All of this will be ferried up by a more powerful Long March 5B rocket, because when you're building a galactic apartment complex, you need some serious heavy lifting. The station's robotic arms are also getting a precision and strength upgrade, because complex assembly in zero-g isn't for the faint of circuit board.

The New Space Diplomacy
Tiangong, which was finished in 2022 and is currently the size of a three-bedroom apartment, has already hosted over two dozen astronauts and more than 260 experiments. Its crew even set a new spacewalk record, clocking in at 9 hours and 6 minutes – a full 10 minutes longer than NASA's 22-year-old record. Because apparently, even in space, you gotta one-up the competition.
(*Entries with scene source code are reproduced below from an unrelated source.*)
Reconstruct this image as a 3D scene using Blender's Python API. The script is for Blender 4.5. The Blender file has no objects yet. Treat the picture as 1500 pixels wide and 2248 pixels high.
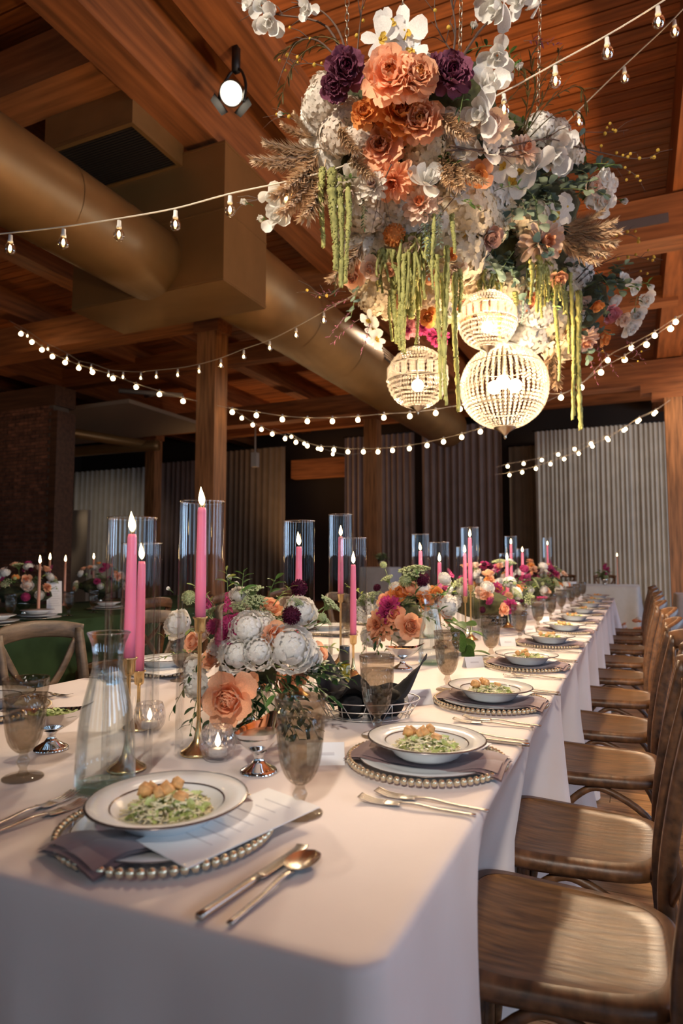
import bpy, math, random
from mathutils import Vector, Matrix, Quaternion
random.seed(7)
PI = math.pi
S = bpy.context.scene
COL = S.collection
R = math.radians

# ------------------------------------------------------------------ camera
# +Y runs along the long banquet table, +X to its chair side, metres, floor at z = 0
CAM = Vector((0.0, 0.0, 1.16)); YAW = R(24.0); PITCH = R(4.36); FPX = 1455.0
cam_d = bpy.data.cameras.new('camera'); cam = bpy.data.objects.new('camera', cam_d); COL.objects.link(cam)
cam.location = CAM; cam.rotation_euler = (PI/2 + PITCH, 0, YAW)
cam_d.sensor_fit = 'VERTICAL'; cam_d.sensor_height = 36.0; cam_d.lens = FPX/2248*36.0
cam_d.clip_start = 0.05; cam_d.clip_end = 200
cam_d.dof.use_dof = True; cam_d.dof.focus_distance = 1.95; cam_d.dof.aperture_fstop = 3.8
S.camera = cam
S.view_settings.view_transform = 'Standard'; S.view_settings.look = 'None'
S.view_settings.gamma = 1.0; S.view_settings.use_curve_mapping = False
S.view_settings.exposure = 0.0
S.cycles.use_denoising = True
S.cycles.sample_clamp_indirect = 4.0; S.cycles.sample_clamp_direct = 30.0
S.cycles.max_bounces = 10; S.cycles.transparent_max_bounces = 24
S.cycles.caustics_reflective = False; S.cycles.caustics_refractive = False
_f = Vector((-math.sin(YAW)*math.cos(PITCH), math.cos(YAW)*math.cos(PITCH), math.sin(PITCH)))
_r = Vector((math.cos(YAW), math.sin(YAW), 0)); _u = _r.cross(_f)
def ray(px, py): return _f + _r*((px-750)/FPX) + _u*((1124-py)/FPX)
def at(px, py, d): return CAM + ray(px, py)*d            # pixel and true distance -> world point
def at_z(px, py, z): w = ray(px, py); return CAM + w*((z-CAM.z)/w.z)
TOP = 0.76                                                # table top height

# ------------------------------------------------------------------ world and light
W = bpy.data.worlds.new('hall_air'); S.world = W; W.use_nodes = True
W.node_tree.nodes['Background'].inputs[0].default_value = (0.55, 0.68, 0.9, 1)
W.node_tree.nodes['Background'].inputs[1].default_value = 0.02
def light(name, kind, loc, aim=None, energy=100, color=(1,1,1), **kw):
    d = bpy.data.lights.new(name, kind); d.energy = energy; d.color = color
    for k, v in kw.items(): setattr(d, k, v)
    o = bpy.data.objects.new(name, d); COL.objects.link(o); o.location = loc
    if aim is not None: o.rotation_euler = (Vector(aim)-Vector(loc)).to_track_quat('-Z', 'Y').to_euler()
    return o
WARM = (1.0, 0.80, 0.58); TUNG = (1.0, 0.60, 0.30); DAY = (0.50, 0.72, 1.0)
RIGHT_X = 6.2; BACK_Y = -6.0; FAR_Y = 18.6; LEFT_X = -19.0
WIN_R = (-3.6, -0.6, 2.4, 5.4, 8.4, 11.4, 14.4)            # window centres in the right wall
WIN_B = (-10.6, -8.0, -5.4, -2.8, -0.2, 2.4, 5.0)               # window centres in the wall behind the camera
for y in WIN_R:
    light('daylight_window', 'AREA', (RIGHT_X-0.02, y, 2.15), (0, y, 1.2), 84, DAY, shape='RECTANGLE', size=1.3, size_y=2.6)
for x in WIN_B:
    light('daylight_window', 'AREA', (x, BACK_Y+0.02, 2.15), (x, 0, 1.6), 12, (0.46, 0.72, 1.0), shape='RECTANGLE', size=0.7, size_y=2.6)
# the stage can in view (housing below), a stand lamp, and added unseen fill spots
CAN = at(508, 205, 5.2)
light('can_and_fill_spot', 'SPOT', CAN + Vector((0.1,-0.25,-0.12)), (-0.75, 1.5, TOP), 240, WARM, spot_size=R(46), spot_blend=0.8, shadow_soft_size=0.10)
light('can_and_fill_spot', 'SPOT', (-4.6, 1.2, 4.9), (-0.8, 2.6, TOP), 200, WARM, spot_size=R(50), spot_blend=0.8, shadow_soft_size=0.10)  # added spot beyond the left edge, extra light on the table
light('can_and_fill_spot', 'SPOT', (-2.9, 9.4, 4.9), (-1.0, 4.8, TOP), 600, WARM, spot_size=R(60), spot_blend=0.8, shadow_soft_size=0.10)  # added spot without a fixture, for the far half of the table
light('can_and_fill_spot', 'SPOT', (0.5, -2.2, 3.6), (-0.85, 2.45, 0.98), 570, (1.0, 0.88, 0.76), spot_size=R(30), spot_blend=0.4, shadow_soft_size=0.12)  # unseen stand lamp behind the camera, placed to lift the white blooms
light('can_and_fill_spot', 'SPOT', (-2.2, -2.6, 4.9), (-0.80, 2.9, 2.75), 2300, (1.0, 0.86, 0.70), spot_size=R(30), spot_blend=0.7, shadow_soft_size=0.12)  # added spot behind the camera to brighten the hanging flowers
light('can_and_fill_spot', 'SPOT', (-13.2, 10.6, 4.3), (-15.6, 15.2, 1.6), 380, (1.0, 0.84, 0.66), spot_size=R(62), spot_blend=0.9, shadow_soft_size=0.12)  # added spot without a fixture, lifts the left grey curtain and partition
light('can_and_fill_spot', 'SPOT', (2.6, 12.2, 4.4), (-0.9, 16.9, 2.2), 360, (1.0, 0.88, 0.74), spot_size=R(75), spot_blend=0.9, shadow_soft_size=0.12)  # added unseen spot to brighten the pale right-hand curtain
# unseen warm fill spots added near floor level to brighten the roof
for x, y, e in ((5.6, 1.0, 1900), (5.6, 6.0, 1700), (5.4, 11.0, 1600), (-12.5, 6.0, 150), (-9.0, 15.6, 380), (-7.5, 1.0, 60)):
    light('roof_fill_spot', 'SPOT', (x, y, 0.35), (x-1.6 if x > 0 else x+1.2, y+0.4, 5.0), e, TUNG, spot_size=R(115), spot_blend=1.0, shadow_soft_size=0.7)

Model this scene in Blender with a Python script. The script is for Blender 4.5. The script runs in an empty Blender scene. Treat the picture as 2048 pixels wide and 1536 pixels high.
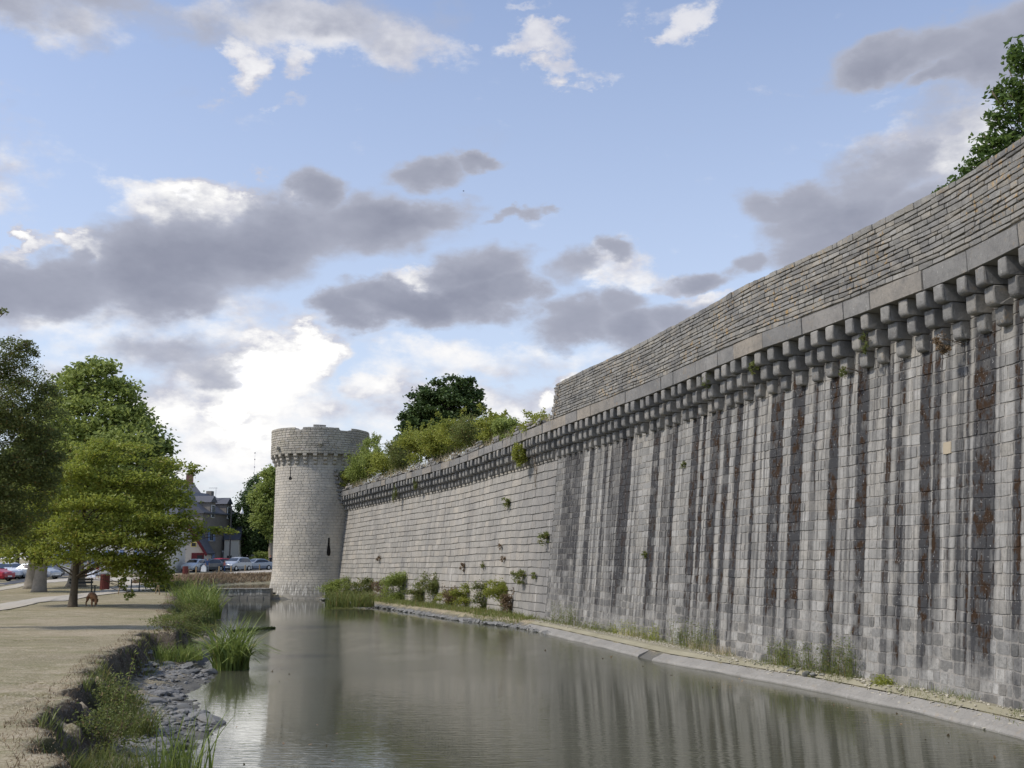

But here's where it gets really interesting: while US law currently prevents NASA from working with China on space endeavors, Beijing is positioning Tiangong as a "global laboratory" open to everyone. They're actively inviting more countries to send astronauts, with Pakistan, Hong Kong, and Macau potentially joining missions this year.
So, as the ISS prepares for its final plunge, Tiangong is not just expanding its hardware; it's expanding its guest list. And if its 15-year operational design holds, it could very well be the sole address for humans in low Earth orbit after 2030. Which, if you think about it, is both impressive and slightly terrifying.